The state’s voters will do that, she predicted. “Florida is in play, baby,” Mucarsel-Powell said.

Many political analysts don’t think Florida is a competitive state, with Trump most likely to win, something the Democratic leaders disputed on Tuesday.

The reproductive rights tour clearly had a broader, national audience, with speakers warning that the kinds of restrictions that have been enacted in Florida would occur nationwide if Trump returns as president.

Wasserman Schultz said she expects the issue to motivate voters in her home state. She called for voters to reject U.S. Sen. Rick Scott, R-Fla., to support the referendum that would enshrine abortion rights in the Florida Constitution, and to vote against retaining Renatha Francis and Meredith Sasso, the two state Supreme Court justices who attempted to block the referendum from the ballot. Votes in November will decide if Francis and Sasso are retained as justices.
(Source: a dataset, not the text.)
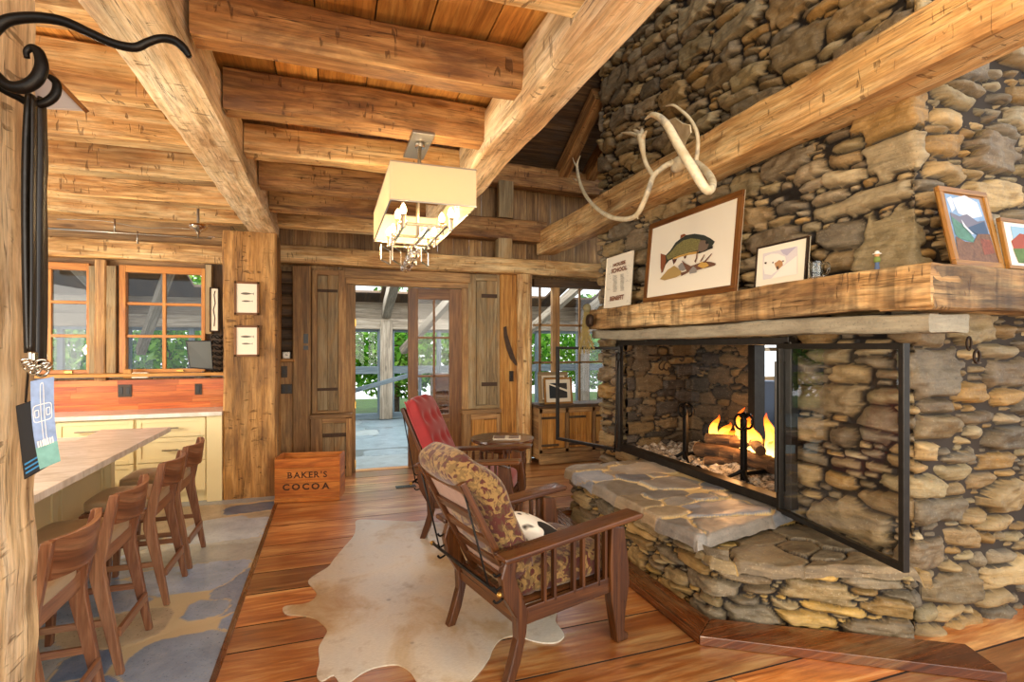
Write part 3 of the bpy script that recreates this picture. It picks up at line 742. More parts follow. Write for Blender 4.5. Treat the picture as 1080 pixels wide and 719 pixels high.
# logs and fire
T = NT('bark'); co = T.N('ShaderNodeTexCoord').outputs['UV']; n = T.noise(T.mapped(co, (8, 30, 1)), 1, 5, .7)
T.set(T.b, 'Base Color', T.ramp(n, [(.35, '#1e130b'), (.55, '#6b4a2c'), (.7, '#9b7c55')]).outputs[0]); T.bump(n, .8, .01); M['bark'] = T.P(Roughness=.85)
M['logend'] = plain('split_log_wood', '#b98a55', .7, 0, .2, 30)
def log(p0, p1, r, seed, lab):
    R = random.Random(seed); p0, p1 = Vector(p0), Vector(p1); pts = [p0.lerp(p1, t)+Vector((R.uniform(-.01, .01),)*3) for t in (0, .33, .66, 1)]
    r_ = empty('firewood_log', p0, 0, lab, 'log', 'burning logs on the grate')
    child(MB().tube(pts, [r, r*1.08, r*.97, r*.9], 14, smooth=2), 'bark', M['bark'], r_, smooth=True, angle=.8)
    d = (p1-p0).normalized(); e = MB().tube([p0-d*.004, p0+d*.001], r*.93, 14); child(e, 'cut_end', M['logend'], r_)
log((3.22, 4.02, .60), (3.32, 3.1, .60), .065, 1, 'front log lying lowest on the andirons')
log((3.48, 4.0, .60), (3.5, 3.1, .60), .07, 2, 'rear log lying low behind the flames')
log((3.28, 3.96, .70), (3.50, 3.25, .73), .05, 3, 'split log lying across the top of the fire')
log((3.55, 3.75, .74), (3.25, 3.3, .72), .045, 4, 'thin log crossing under the tallest flames')
log((3.10, 3.78, .545), (3.3, 3.5, .55), .035, 5, 'short charred log end fallen into the ashes')
T = NT('flame'); T.n.remove(T.b); uv = T.N('ShaderNodeTexCoord').outputs['UV']
em = T.N('ShaderNodeEmission', {0: T.ramp(T.N('ShaderNodeSeparateXYZ', {0: uv}).outputs[0], [(0, '#ffd27a'), (.35, '#ffb347'), (.75, '#ff7a1a'), (1, '#e84a08')]).outputs[0], 1: 5.5})
al = T.math('MULTIPLY', T.ramp(T.noise(T.mapped(uv, (3, 5, 1)), 1.5, 4, .6, .6), [(.35, .25), (.6, .9)]).outputs[0], T.ramp(T.N('ShaderNodeSeparateXYZ', {0: uv}).outputs[0], [(0, .9), (.6, .8), (1, .25)]).outputs[0])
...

U.S. Sen. Amy Klobuchar of Minnesota arrives for the "Reproductive Freedom" bus tour kickoff in Boynton Beach, on Tuesday, Sept. 3, 2024. (Joe Cavaretta/South Florida Sun Sentinel)
U.S. Sen. Amy Klobuchar of Minnesota arrives for the “Reproductive Freedom” bus tour kickoff in Boynton Beach, on Tuesday, Sept. 3, 2024. (Joe Cavaretta/South Florida Sun Sentinel)

And, she insisted, Florida could end up in the Harris column.

“It’s going to be close, my friends, so let’s not kid ourselves. The final margins could be razor thin,” she said. “Don’t sleep on Florida.”

Later, speaking to reporters, she described the chances in the state somewhat differently. “We have a chance to be in play,” she said.